Turkey – pound for pound, the most entertaining team at the Euros (see below) – start without captain and Ballon d’Or nominee Hakan Çalhanoğlu, who has injury concerns and is wrapped in cotton wool on the bench. Edge-of-seat-bothering 19-year-old superstar-in-waiting Arda Güler starts.
FULL TIME: Lithuania 0-1 Cyprus. Ioannis Pittas the difference-maker in Kaunas on 34 minutes. Only five attempts on target between the teams, which isn’t great but four more than Kazakhstan and Norway mustered. Stay buckled in, kids.
The game in Cardiff is a rerun of last autumn’s Euro 2024 qualifier that ended Welsh hopes of automatic qualification.
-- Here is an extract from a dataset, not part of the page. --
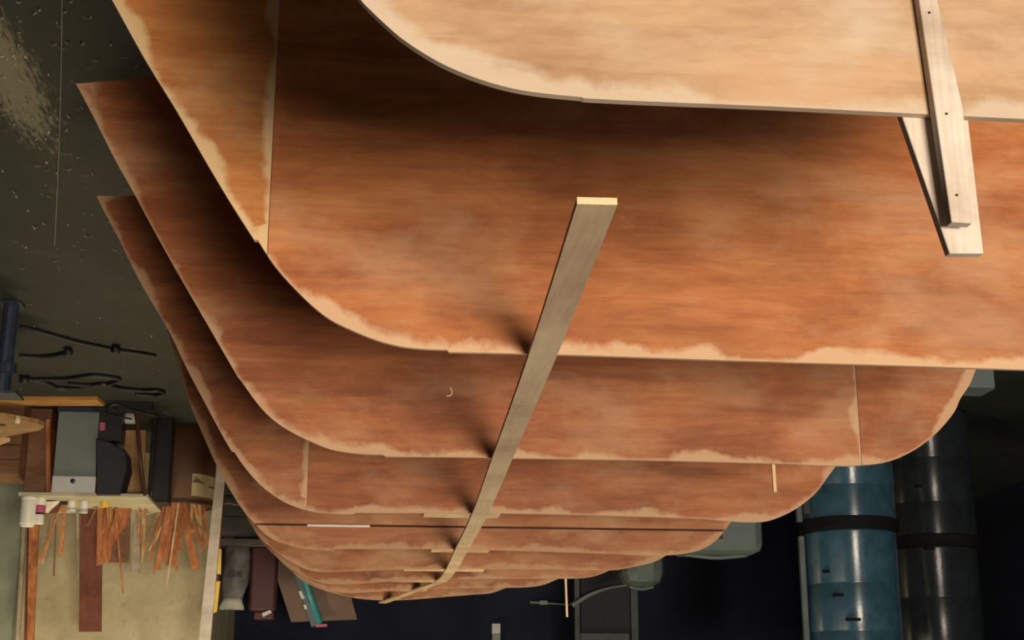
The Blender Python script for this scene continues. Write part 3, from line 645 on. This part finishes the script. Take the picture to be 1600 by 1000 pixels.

Masochists can relive the match by clicking below.
Team news: Wales v Turkey
Cymru: Ward, Ampadu, Rodon, B Davies, Roberts, J James, Ramsey, N Williams, Thomas, Wilson, Johnson.
Subs: Darlow, A Davies, Harris, Koumas, Moore, Cooper, Cabango, Beck, Colwill, Sheehan, Crew.
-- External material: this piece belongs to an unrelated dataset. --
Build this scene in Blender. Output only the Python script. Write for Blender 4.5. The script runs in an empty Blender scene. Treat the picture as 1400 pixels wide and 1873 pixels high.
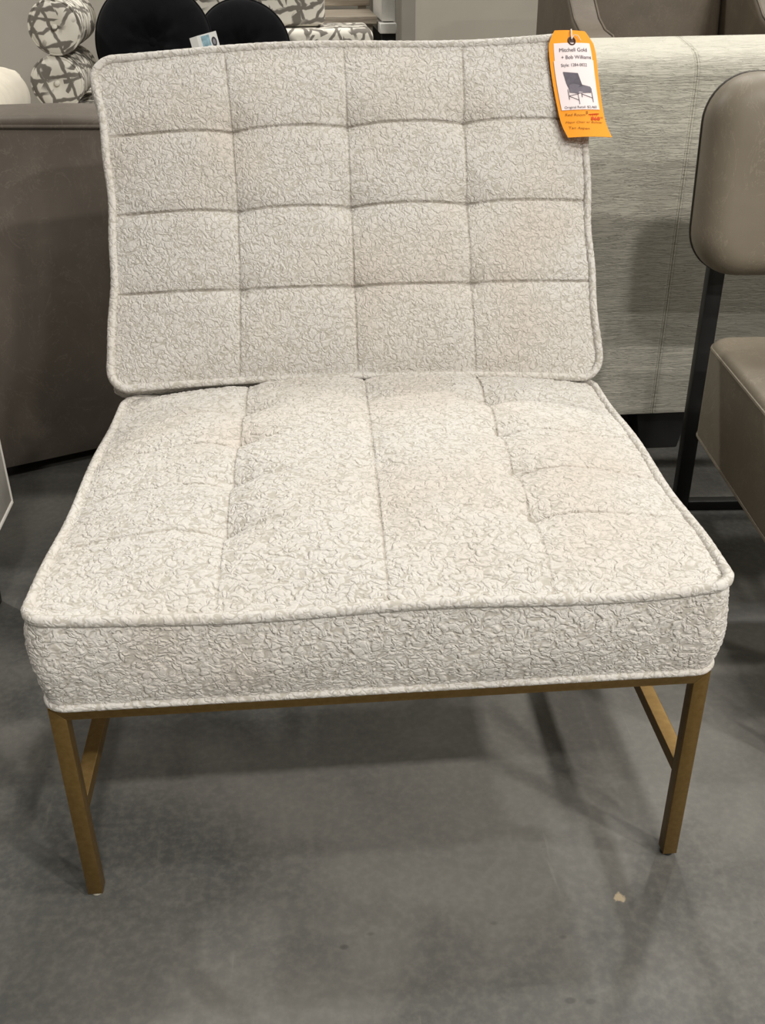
import bpy, bmesh, math, random
import numpy as np
from mathutils import Matrix, Vector

random.seed(4)
rng = np.random.default_rng(7)
scene = bpy.context.scene
COL = scene.collection
PI = math.pi

# ------------------------------------------------------------------ tagging
def tag(o, label=None, cat=None, group=None, kind=None):
    if label: o['label'] = label
    if cat: o['category'] = cat
    if group: o['group'] = group
    if kind: o['kind'] = kind
    return o

def empty(name, loc=(0, 0, 0), rz=0.0):
    o = bpy.data.objects.new(name, None)
    o.empty_display_size = 0.05
    COL.objects.link(o)
    o.location = loc
    o.rotation_euler = (0, 0, rz)
    return o

def thing(name, label, cat, loc=(0, 0, 0), rz=0.0, group=None):
    return tag(empty(name, loc, rz), label, cat, group)

def link(name, me, mat, parent=None, smooth=True):
    o = bpy.data.objects.new(name, me)
    COL.objects.link(o)
    if mat is not None:
        me.materials.append(mat)
    if parent is not None:
        o.parent = parent
    if smooth:
        me.polygons.foreach_set('use_smooth', [True] * len(me.polygons))
    me.update()
    return o

# ------------------------------------------------------------------ mesh bag
class MB:
    """collects shapes, links them as one mesh object"""
    def __init__(s): s.v = []; s.f = []
    def add(s, v, f):
        n = len(s.v)
        s.v += [tuple(float(c) for c in p) for p in v]
        s.f += [tuple(i + n for i in q) for q in f]
        return s
    def bm(s, b):
        b.verts.index_update()
        return s.add([p.co[:] for p in b.verts], [[p.index for p in q.verts] for q in b.faces])
    def box(s, lo, hi, bev=0.0, seg=3, M=None):
        b = bmesh.new()
        bmesh.ops.create_cube(b, size=1)
        for p in b.verts:
            p.co = Vector([lo[i] + (p.co[i] + .5) * (hi[i] - lo[i]) for i in range(3)])
        if bev > 0:
            bmesh.ops.bevel(b, geom=list(b.edges), offset=bev, segments=seg, profile=.5, affect='EDGES')
        if M is not None: bmesh.ops.transform(b, matrix=M, verts=b.verts)
        bmesh.ops.recalc_face_normals(b, faces=b.faces)
        s.bm(b); b.free(); return s
    def tube(s, pts, r, n=10, closed=False, caps=True):
        P = np.array(pts, float); m = len(P)
        rr = np.full(m, r) if np.isscalar(r) else np.array(r)
        if closed: T = np.roll(P, -1, 0) - np.roll(P, 1, 0)
        else: T = np.gradient(P, axis=0)
        T /= np.linalg.norm(T, axis=1)[:, None] + 1e-12
        ref = np.array([0, 0, 1.0])
        if abs(T[0] @ ref) > .9: ref = np.array([1.0, 0, 0])
        N = np.zeros_like(P); c = ref - T[0] * (ref @ T[0]); c /= np.linalg.norm(c)
        for i in range(m):
            c = c - T[i] * (c @ T[i]); c /= np.linalg.norm(c); N[i] = c
        B = np.cross(T, N)
        a = np.arange(n) * 2 * PI / n
        V = P[:, None] + rr[:, None, None] * (np.cos(a)[None, :, None] * N[:, None] + np.sin(a)[None, :, None] * B[:, None])
        V = V.reshape(-1, 3); F = []
        for i in range(m if closed else m - 1):
            j = (i + 1) % m
            for k in range(n):
                k2 = (k + 1) % n
                F.append((i * n + k, j * n + k, j * n + k2, i * n + k2)[::-1])
        if not closed and caps:
            F.append(tuple(range(n))); F.append(tuple((m - 1) * n + k for k in range(n))[::-1])
        return s.add(V, F)
    def prism(s, poly, axis, a, b, bev=0.0):
        """poly of 2-D points, extruded along axis from a to b"""
        B = bmesh.new(); lo = []; hi = []
        def mk(p, t):
            q = list(p); q.insert(axis, t); return q
        lo = [B.verts.new(mk(p, a)) for p in poly]; hi = [B.verts.new(mk(p, b)) for p in poly]
        B.faces.new(lo); B.faces.new(hi[::-1])
        for i in range(len(poly)):
            j = (i + 1) % len(poly); B.faces.new((lo[i], hi[i], hi[j], lo[j]))
        bmesh.ops.recalc_face_normals(B, faces=B.faces)
        if bev > 0:
            bmesh.ops.bevel(B, geom=list(B.edges), offset=bev, segments=2, profile=.5, affect='EDGES')
        s.bm(B); B.free(); return s
    def lathe(s, prof, n=40, M=None):
        V = []; F = []; m = len(prof)
        for (r, z) in prof:
            for k in range(n):
                a = 2 * PI * k / n
                p = Vector((r * math.cos(a), r * math.sin(a), z))
                V.append((M @ p)[:] if M is not None else p[:])
        for i in range(m - 1):
            for k in range(n):
                k2 = (k + 1) % n
                F.append((i * n + k, i * n + k2, (i + 1) * n + k2, (i + 1) * n + k))
        return s.add(V, F)
    def build(s, name, mat, parent=None, smooth=True, auto=True):
        me = bpy.data.meshes.new(name)
        me.from_pydata(s.v, [], s.f)
        b = bmesh.new(); b.from_mesh(me)
        bmesh.ops.recalc_face_normals(b, faces=b.faces); b.to_mesh(me); b.free()
        o = link(name, me, mat, parent, smooth)
        if smooth and auto: me.set_sharp_from_angle(angle=math.radians(38))
        return o

def np_mesh(name, V, F4, mat, parent=None, ngons=()):
    me = bpy.data.meshes.new(name)
    me.from_pydata(V.tolist(), [], F4.tolist() + [list(g) for g in ngons])
    me.validate()
    return link(name, me, mat, parent, True)

# ------------------------------------------------------------------ materials
def newmat(name):
    m = bpy.data.materials.new(name); m.use_nodes = True
    nt = m.node_tree; nt.nodes.clear()
    out = nt.nodes.new('ShaderNodeOutputMaterial')
    bs = nt.nodes.new('ShaderNodeBsdfPrincipled')
    nt.links.new(bs.outputs[0], out.inputs[0])
    return m, nt, bs, out

class NT:
    def __init__(s, nt): s.nt = nt
    def n(s, t, **k):
        nd = s.nt.nodes.new(t)
        for a, b in k.items(): setattr(nd, a, b)
        return nd
    def put(s, sock, v):
        if isinstance(v, bpy.types.NodeSocket): s.nt.links.new(v, sock)
        elif v is not None: sock.default_value = v
    def math(s, op, a, b=None, c=None, clamp=False):
        nd = s.n('ShaderNodeMath', operation=op, use_clamp=clamp)
        s.put(nd.inputs[0], a)
        if b is not None: s.put(nd.inputs[1], b)
        if c is not None: s.put(nd.inputs[2], c)
        return nd.outputs[0]
    def coord(s, kind='Object'): return s.n('ShaderNodeTexCoord').outputs[kind]
    def mapping(s, v, sc=(1, 1, 1), loc=(0, 0, 0), rot=(0, 0, 0)):
        nd = s.n('ShaderNodeMapping'); s.put(nd.inputs['Vector'], v)
        nd.inputs['Scale'].default_value = sc; nd.inputs['Location'].default_value = loc; nd.inputs['Rotation'].default_value = rot
        return nd.outputs[0]
    def noise(s, v, scale, detail=4, rough=.5, dist=0.0, col=False):
        nd = s.n('ShaderNodeTexNoise'); s.put(nd.inputs['Vector'], v)
        nd.inputs['Scale'].default_value = scale; nd.inputs['Detail'].default_value = detail
        nd.inputs['Roughness'].default_value = rough; nd.inputs['Distortion'].default_value = dist
        return nd.outputs['Color'] if col else nd.outputs[0]
    def vor(s, v, scale, feature='DISTANCE_TO_EDGE', rand=1.0):
        nd = s.n('ShaderNodeTexVoronoi', feature=feature); s.put(nd.inputs['Vector'], v)
        nd.inputs['Scale'].default_value = scale; nd.inputs['Randomness'].default_value = rand
        return nd.outputs['Distance']
    def ramp(s, f, a, b, lo=0.0, hi=1.0, smooth=True):
        nd = s.n('ShaderNodeMapRange'); nd.interpolation_type = 'SMOOTHSTEP' if smooth else 'LINEAR'
        s.put(nd.inputs[0], f)
        for i, x in enumerate((a, b, lo, hi)): nd.inputs[1 + i].default_value = x
        return nd.outputs[0]
    def mix(s, f, a, b):
        nd = s.n('ShaderNodeMix', data_type='RGBA'); s.put(nd.inputs[0], f)
        s.put(nd.inputs[6], a if isinstance(a, bpy.types.NodeSocket) else (*a, 1)[:4])
        s.put(nd.inputs[7], b if isinstance(b, bpy.types.NodeSocket) else (*b, 1)[:4])
        return nd.outputs[2]
    def vadd(s, a, b, sc=1.0):
        nd = s.n('ShaderNodeVectorMath', operation='MULTIPLY_ADD')
        s.put(nd.inputs[0], b); nd.inputs[1].default_value = (sc,) * 3; s.put(nd.inputs[2], a)
        return nd.outputs[0]
    def bump(s, h, strength=.5, dist=.002, nrm=None):
        nd = s.n('ShaderNodeBump'); s.put(nd.inputs['Height'], h)
        nd.inputs['Strength'].default_value = strength; nd.inputs['Distance'].default_value = dist
        if nrm is not None: s.put(nd.inputs['Normal'], nrm)
        return nd.outputs[0]

def srgb(r, g, b):
    f = lambda c: ((c / 255 + .055) / 1.055) ** 2.4 if c > 10 else c / 255 / 12.92
    return (f(r), f(g), f(b))

def simple(name, col, rough=.6, metal=0.0, noise=0.08, nscale=20, bump=0.0, bscale=200, sheen=0.0, spec=.5, bdist=.001):
    m, nt, bs, out = newmat(name); N = NT(nt)
    co = N.coord()
    f = N.noise(co, nscale, 4, .55)
    d = tuple(max(0, c * (1 - noise * 2)) for c in col); l = tuple(min(1, c * (1 + noise * 2)) for c in col)
    nt.links.new(N.mix(N.ramp(f, .3, .7), d, l), bs.inputs['Base Color'])
    bs.inputs['Roughness'].default_value = rough; bs.inputs['Metallic'].default_value = metal
    bs.inputs['Specular IOR Level'].default_value = spec
    if sheen: bs.inputs['Sheen Weight'].default_value = sheen
    if bump:
        nt.links.new(N.bump(N.noise(co, bscale, 4, .6), bump, bdist), bs.inputs['Normal'])
    return m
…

Türkiye: Günok, Çelik, Söyüncü, Bardakcı, Müldür, Ayhan, Yüksek, Kökçü, Güler, Yıldız, Yılmaz.
Subs: Bayındır, Çakır, Akaydin, Yokuşlu, Aktürkoğlu, Çalhanoğlu, Topçu, Özcan, Kahveci, Nayir, Uzun, Dinkçi.
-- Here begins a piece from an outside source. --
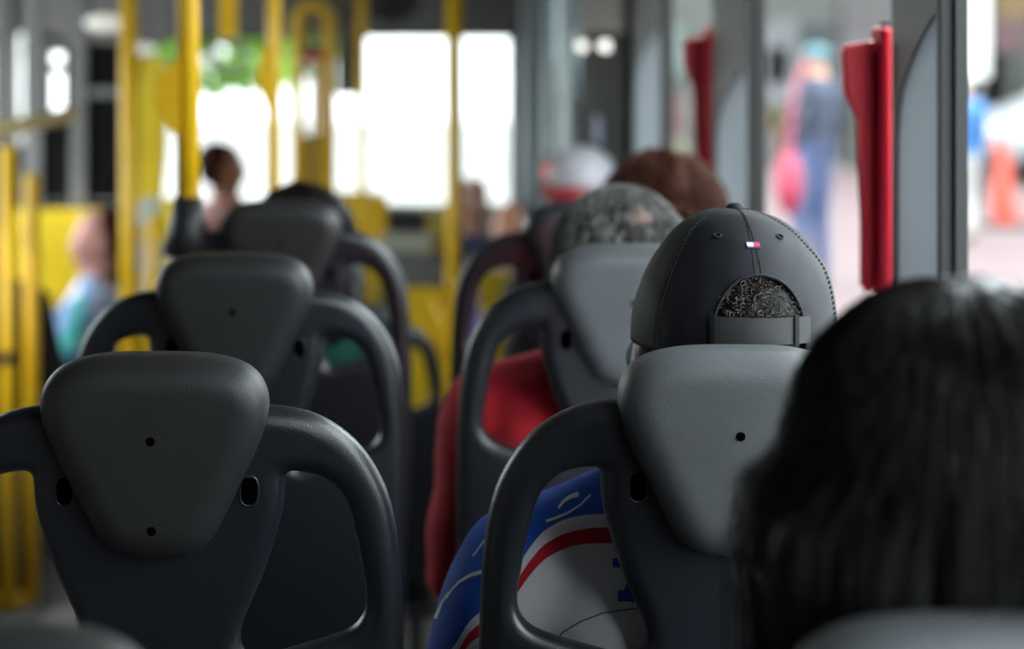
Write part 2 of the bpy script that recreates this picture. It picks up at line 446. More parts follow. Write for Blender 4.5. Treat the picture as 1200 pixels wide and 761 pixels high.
def person(name, label, loc, rz=0, group=None, **p):
    t = thing(name, label, 'person', loc, rz, group)
    d = limbpts(p); vx = p.get('voxel', .011); w_ = p.get('w', 1.0)
    hr = Euler((p.get('tilt', 0), p.get('roll', 0), p.get('hyaw', 0)))
    HM = Matrix.Translation(d['hc']) @ hr.to_matrix().to_4x4()
    def H(x, y, z): return HM @ V((x, y, z))
    bm = bmesh.new(); hc = d['hc']
    # head with face
    q = hr.to_quaternion()
    ell(bm, H(0, -.005, .025), (.074, .092, .088), q); ell(bm, H(0, .028, -.035), (.056, .062, .075), q)
    ell(bm, H(0, .062, -.085), (.026, .024, .022), q)          # chin
    cap(bm, H(0, .088, .015), H(0, .104, -.022), .008, .013, 10)  # nose
    for s in (-1, 1):
        ell(bm, H(s*.014, .096, -.024), (.009, .009, .007), q, 10)
        ell(bm, H(s*.031, .074, -.018), (.022, .02, .02), q)       # cheeks
        ell(bm, H(s*.030, .082, .026), (.022, .008, .007), q)      # brow
        ell(bm, H(s*(.074+p.get('ear', 0)), -.008, -.008), (.009+p.get('ear', 0), .018, .031), Euler((.25, 0, p.get('hyaw', 0)-s*.35)).to_quaternion(), 14)  # ears
    ell(bm, H(0, .091, -.050), (.022, .010, .006), q, 12); ell(bm, H(0, .089, -.060), (.019, .010, .006), q, 12)
    cap(bm, hc+V((0, -.02, -.03)), (0, -.075, d['sh']+.01), .052, .058)
    torso(bm, d, 0, w_)
    for s in (-1, 1):
        a = d['arm%d' % s]; cap(bm, a[0], a[1], .048, .038); cap(bm, a[1], a[2], .038, .026)
        fw = (a[2]-a[1]).normalized(); dn = V((0, 0, -1)) if abs(fw.z) < .8 else V((0, 1, 0))
        hq = a[2]+fw*.05
        ell(bm, hq, (.036, .045, .018) if abs(fw.z) < .8 else (.02, .036, .045))
        sd = V((1, 0, 0)) if abs(fw.z) < .8 else V((0, 1, 0))
        for k, (o_, L) in enumerate(((-.027, .055), (-.009, .068), (.009, .064), (.027, .05))):
            b0 = hq+sd*o_+fw*.03; b1 = b0+fw*L*.6+dn*.012; b2 = b1+fw*L*.35+dn*.025
            cap(bm, b0, b1, .0095, .009, 8); cap(bm, b1, b2, .009, .008, 8)
        tb = hq+sd*(-s)*.03-fw*.01; cap(bm, tb, tb+sd*(-s)*.022+fw*.035+dn*.01, .011, .010, 8); 
        l = d['leg%d' % s]; cap(bm, l[0], l[1], .078, .054); cap(bm, l[1], l[2], .05, .034)
        cap(bm, l[2]+V((0, -.02, -.04)), l[2]+V((0, .14, -.05)), .034, .03)
    skin = p.get('skin', M_skin)
    body = link('body', fuse(bm, vx, 3), skin, t)
    # eyes
    for s in (-1, 1):
        g = bmesh.new(); ell(g, H(s*.030, .080, .012), (.011, .008, .008), q, 12); e = obj('eye', g, M_white, body, True)
        g = bmesh.new(); ell(g, H(s*.030, .0865, .012), (.005, .003, .005), q, 10); obj('iris', g, M_black, e, True)
    # shirt
    bm = bmesh.new(); g_ = .010; torso(bm, d, g_, w_)
    ell(bm, (0, -.075, d['sh']+.035), (.066, .066, .03))
    for s in (-1, 1):
        a = d['arm%d' % s]; ag = p.get('ag', .012)
        cap(bm, a[0], a[1], .052+ag, .042+ag)
        if p.get('long'): cap(bm, a[1], a[2], .042+ag, .03+ag*.6)
    sme = fuse(bm, vx, 6)
    for v in sme.vertices:   # folds
        f = noise.noise(V((v.co.x*7, v.co.y*7, v.co.z*16)))*.006+noise.noise(v.co*30)*.002
        v.co += v.normal*f
    shirt = link('shirt', sme, p.get('shirt', M_dark), t)
    bm = bmesh.new(); ell(bm, (0, 0, d['pel']-.01), (.172*w_, .135, .115))
    for s in (-1, 1):
        l = d['leg%d' % s]; cap(bm, l[0], l[1], .088, .066); cap(bm, l[1], l[2]+V((0, 0, .03)), .064, .052)
    link('trousers', fuse(bm, .014, 4), p.get('legs', M_denim), t)
    for s in (-1, 1):
        l = d['leg%d' % s]; g = bmesh.new()
        cap(g, l[2]+V((0, -.02, -.045)), l[2]+V((0, .15, -.05)), .042, .036)
        me = fuse(g, .01, 3); warp(me, lambda co: V((co.x, co.y, max(co.z, .002)))); link('shoe', me, M_shoe, t)
    return t, d, HM, shirt, body

def hair_mass(t, HM, parts, m, vx=.007, rough=.004, freq=40, name='hair', sm=3):
    bm = bmesh.new()
    for c, r in parts: ell(bm, HM @ V(c), r, HM.to_quaternion())
    me = fuse(bm, vx, sm)
    for v in me.vertices: v.co += v.normal*(noise.noise(v.co*freq)*rough)
    return link(name, me, m, t)
def down(d, rnd):
    f = V((d.x*.25+rnd.gauss(0, .08), d.y*.2+rnd.gauss(0, .08), -1)); n = V(d); f -= n*f.dot(n)
    if f.length < .05: f = V((0, -1, 0))
    return f.normalized()

SEATY = .27
# --- woman with long black hair, nearest on the right
t, d, HM, sh, bd = person('person', 'person with long black hair filling the lower right corner, seen from behind', (.305, .885+SEATY, 0), 0, 'bus passengers seen from behind', ht=1.297, hx=.012, hy=-.085, skin=M_skin2, shirt=M_dark, long=True, sw=.17, w=.9, shd=.31)
hm = hair_mass(t, HM, [((0, -.010, .028), (.098, .114, .102)), ((-.012, -.035, -.05), (.110, .085, .125)), ((.010, -.035, -.08), (.110, .08, .12)), ((-.03, -.05, -.16), (.105, .055, .10)), ((.03, -.05, -.16), (.10, .055, .10)), ((-.075, -.01, -.17), (.055, .045, .11))], M_hairblack, .008, .004, 25)
M_sheen = mat('hair_sheen', (.004, .003, .003), .34, spec=.18)
strands('hair_strands', HM @ V((0, -.012, .024)), (.100, .117, .104), 2800, .20, .0019, M_sheen, hm, lambda d, r: d.y < .45 and d.z > -.45, down, 3, .0015, 7)
# loose wisps lying at her left
rnd = random.Random(9); g = bmesh.new()
for k in range(26):
    a = HM @ V((-.105-rnd.random()*.008, -.03+rnd.gauss(0, .01), -.02-rnd.random()*.05)); 
    b = a+V((-.012-rnd.random()*.012, -.01, -.07)); c_ = b+V((-.002+rnd.random()*.02, 0, -.07-rnd.random()*.03))
    tube(g, smooth_loop([a, b, c_], 4, False), .0007, 4)
obj('loose_strands', g, M_hairblack, hm)

# --- man in the black cap and jersey
M_jersey = bpy.data.materials.new('jersey_cloth'); M_jersey.use_nodes = True
def jersey_nodes():
    nt = M_jersey.node_tree; b = nt.nodes['Principled BSDF']; b.inputs['Roughness'].default_value = .8
    N = lambda t, **k: nt.nodes.new(t)
    tc = N('ShaderNodeTexCoord'); sp = N('ShaderNodeSeparateXYZ'); nt.links.new(tc.outputs['Object'], sp.inputs[0])
    def mth(op, a, b_=None, clamp=False):
        n = N('ShaderNodeMath'); n.operation = op; n.use_clamp = clamp
        for i, v in enumerate((a, b_)):
            if v is None: continue
            if isinstance(v, (int, float)): n.inputs[i].default_value = v
            else: nt.links.new(v, n.inputs[i])
        return n.outputs[0]
    ax = mth('ABSOLUTE', sp.outputs['X'])
    # hem line of the blue yoke: flat near the spine, dropping quickly over the arm
    fc = N('ShaderNodeFloatCurve'); cv = fc.mapping.curves[0]
    pts = YOKE
    cv.points[0].location = pts[0]; cv.points[1].location = pts[-1]
    for q in pts[1:-1]: cv.points.new(*q)
    fc.mapping.update()
    nt.links.new(mth('MULTIPLY', ax, 1/.35), fc.inputs['Value'])
    hem = mth('ADD', mth('MULTIPLY', fc.outputs['Value'], .4), .65)
    t = mth('SUBTRACT', sp.outputs['Z'], hem)          # >0 blue yoke, then white, red, white
    r = N('ShaderNodeValToRGB'); r.color_ramp.interpolation = 'CONSTANT'
    nt.links.new(mth('ADD', mth('MULTIPLY', t, 5), .5, True), r.inputs['Fac'])
    e = r.color_ramp.elements
    wht = (.82, .82, .88, 1); blu = (.010, .09, .50, 1); red = (.60, .01, .03, 1)
    e[0].position = 0; e[0].color = wht; e[1].position = .5; e[1].color = blu
    for pos, col in ((.5-.022*5, red), (.5-.0108*5, wht)):
        q = e.new(pos); q.color = col
    nz = N('ShaderNodeTexNoise'); nz.inputs['Scale'].default_value = 900; bp = N('ShaderNodeBump'); bp.inputs['Strength'].default_value = .25; bp.inputs['Distance'].default_value = .001
    nt.links.new(tc.outputs['Object'], nz.inputs['Vector']); nt.links.new(nz.outputs['Fac'], bp.inputs['Height']); nt.links.new(bp.outputs['Normal'], b.inputs['Normal'])
    nt.links.new(r.outputs['Color'], b.inputs['Base Color'])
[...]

Referee: Rohit Saggi (Norway).
FULL TIME: Kazakhstan 0-0 Norway. The Premier League: the best league in the world! The Premier League: not as good as the Kazakhstan national football team! It’d long been suspected, but now conclusive proof is in. Erling Haaland has scored seven goals in his first three matches this season for Manchester City, but tonight the big man played all 90 minutes for Norway in Almaty yet didn’t get a single shot on target. QED. Ipswich Town and West Ham United want to have a long think.
Preamble
Today’s Nations League card looks like this …
A2
Belgium v Israel
France v Italy
B3
Kazakhstan 0-0 Norway (FT)
Slovenia v Austria
B4
Iceland v Montenegro
Wales v Turkey
C2
Kosovo v Romania
Lithuania 0-1 Cyprus (L)
… with all games kicking off at 7.45pm BST, except for the pair that clearly didn’t. News of what happened in those, plus the teams from the Wales game, is coming right up.